If you’re moving to a cheaper property

While a cheaper home may seem like the simplest option, it depends on how much cheaper the new home is and the size of your existing mortgage balance. If your outstanding balance is more than the cost of the new mortgage, it won’t usually be possible to secure it on your new property.

Equally, if the property is cheaper than your original loan size and you keep the same mortgage, the LTV (loan to value) will be higher, as that loan size will represent a greater proportion of the value of this property than it does with the last. This is considered higher risk, so lenders may be reluctant to help you or raise your interest rate to reflect the additional risk. 

To explain this more clearly, here is an example:

You buy a £200,000 property with a £150,000 mortgage. This means that you would have provided the other £50,000 as a deposit, making your original LTV 75%. 

If your next home is only worth £150,000, but you’ve only repaid £10,000 of your original mortgage, you’re now borrowing £140,000 on a £150,000 property, which makes your LTV 93%, without having borrowed any more money.

Do I need a deposit when I move home?

You may not need a cash deposit when you move home if the equity built up in your current one can be used to cover it. That said, it’s sometimes possible to top up your equity with a cash deposit if you’re unable to achieve the necessary LTV. 

Equity is the element of your home that you already own, so this includes your original deposit, and whatever you’ve repaid since then, as well as any increase in property value.

Porting your mortgage

If you’re moving to a similar value property and are happy with the terms of your current mortgage deal, then porting your mortgage may be the easiest option. This basically means taking your mortgage with you. 
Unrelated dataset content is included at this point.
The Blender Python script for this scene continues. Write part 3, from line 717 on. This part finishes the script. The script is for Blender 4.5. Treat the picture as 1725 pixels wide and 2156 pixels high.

This is possible with most modern mortgages, assuming your lender is willing to approve your new property choice as security for your mortgage. Keep in mind that most lenders will reassess your eligibility and affordability based on their current lending criteria, so if your financial circumstances have declined or you no longer meet the lender's criteria, it’s possible that you can be turned down to port your mortgage.

Remortgaging when you move

You might choose to remortgage if you’re already at the end of your current mortgage deal and believe you could secure a better deal, or if you’re hoping to change the terms or length of your existing mortgage. However, with interest rates remaining relatively high into 2025 compared to historic levels, porting an existing lower-rate mortgage could sometimes be the more cost-effective option.

You also might not have another option, particularly if you need to borrow more in order to buy the new property, as not all lenders will allow you to borrow more when you port. It may also be cheaper and easier to remortgage onto one new deal than to have two separate mortgages with your existing lender on different terms. 

Moving home FAQs

Can I port and reduce my mortgage?

In some cases, you may be able to, assuming the property is not considerably cheaper than your original one. Some lenders have a limit of around 10% less than your original property value. 

You’ll also need to keep in mind the new LTV and whether you’ll still qualify for the loan on that basis, as per the example above in the ‘If you’re moving to a cheaper property’ section. Some lenders may ask you to repay some of the loan to remain within their maximum LTV levels.

Can I move home if I’m in negative equity?

Negative equity is when the value of your home falls below your outstanding mortgage balance. This can happen when property values fall dramatically, or if you stop repaying your loan, or a combination of the two. 

Many lenders will be reluctant to offer you a new mortgage deal under these circumstances, and it’s also unlikely that you’ll be able to port. However, a broker, like ourselves, should be able to help you plan a longer term solution. 

Last updated: 28/04/2025

[Disclaimer] This content is intended for general guidance and is not a substitute for personalised mortgage advice.